To this end, innovative research has resulted in a series of pioneering papers that have enabled the founding of a new company to develop this idea. The central science underpinning the technology is based upon CO2 capture in a process that involves flowing industrial greenhouse gas emissions through molten salts, which function as the absorbent operating in the high temperature range of 500-700°C.

Molten salts for CO2 capture

Molten salts are renowned for operating at the high temperatures that exist within boilers, kilns, and furnaces with uses that include thermal storage, heat transfer, and thermal power plants. They are deemed ideal as a new generation of absorption media for the capture of CO2 emissions of a kind that has not hitherto been possible.

With this background, it has been discovered that molten ionic sodium borates and lithium substituted versions are ideal for high-temperature CO2 capture applications. Optimum materials are selected based on existing knowledge of their phase diagrams, which provide information on how their structure, composition, and solid and liquid properties vary with temperature.

The favored molten salt technology is based on sodium orthoborate (Na3BO3) — the sodium salt of boric acid. Its phase diagram is comprised of sodium metaborate (NaBO2) at one extreme and disodium oxide (Na2O) at the other. With this information, a desirable liquid composition and temperature range for the molten salt absorbent can be tailored that avoids the low performance observed with the solid and solid-liquid phases.

The chemistry responsible for absorbing CO2 through the molten salt in the proof-of-concept case of sodium orthoborate can be described by the reaction equation:

Na3BO3 + CO2 → NaBO2 + Na2CO3

This reaction can be reversed by purging the melt with steam to desorb the CO2 and regenerate the sodium orthoborate feedstock. Pure CO2 can then be obtained by condensing the steam.

A promising future for this carbon capture technology

The reproducibility and durability of the CO2 absorption-desorption cycle was found to be high, with the impressive ability to capture over 99.9% of incoming CO2. The system has been shown to function even at CO2 concentrations as low as 1%, albeit with lesser efficiency.

It is important to note that the commercial viability of the process benefits from the favorable availability and cost of the sodium orthoborate feedstock absorbent at an industrially significant scale. Remarkably, the precursor for the feedstock is the abundant ore of boron colemanite (Ca2B6O11), which is readily converted to borax (Na2B4O7) by boiling in an aqueous solution of sodium carbonate (Na2CO3).

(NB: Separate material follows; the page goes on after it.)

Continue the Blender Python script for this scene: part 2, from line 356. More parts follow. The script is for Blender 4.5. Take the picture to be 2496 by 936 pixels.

Mineral hydrochloric acid treatment of the borax yields boric acid (B(OH)3), which upon mixing with aqueous sodium hydroxide yields the desired sodium orthoborate feedstock at scale for use in the high temperature CO2 capture process.

The possibility of scaling and integrating molten salt capture technology into fossil-intensive industries represents an exciting paradigm shift in the quest to reduce their carbon footprints. While a single technology is not likely a panacea for the challenges of global warming and climate change, the use of abundant, lost-cost molten salts provides another promising tool in the arsenal of emerging approaches to achieve this goal.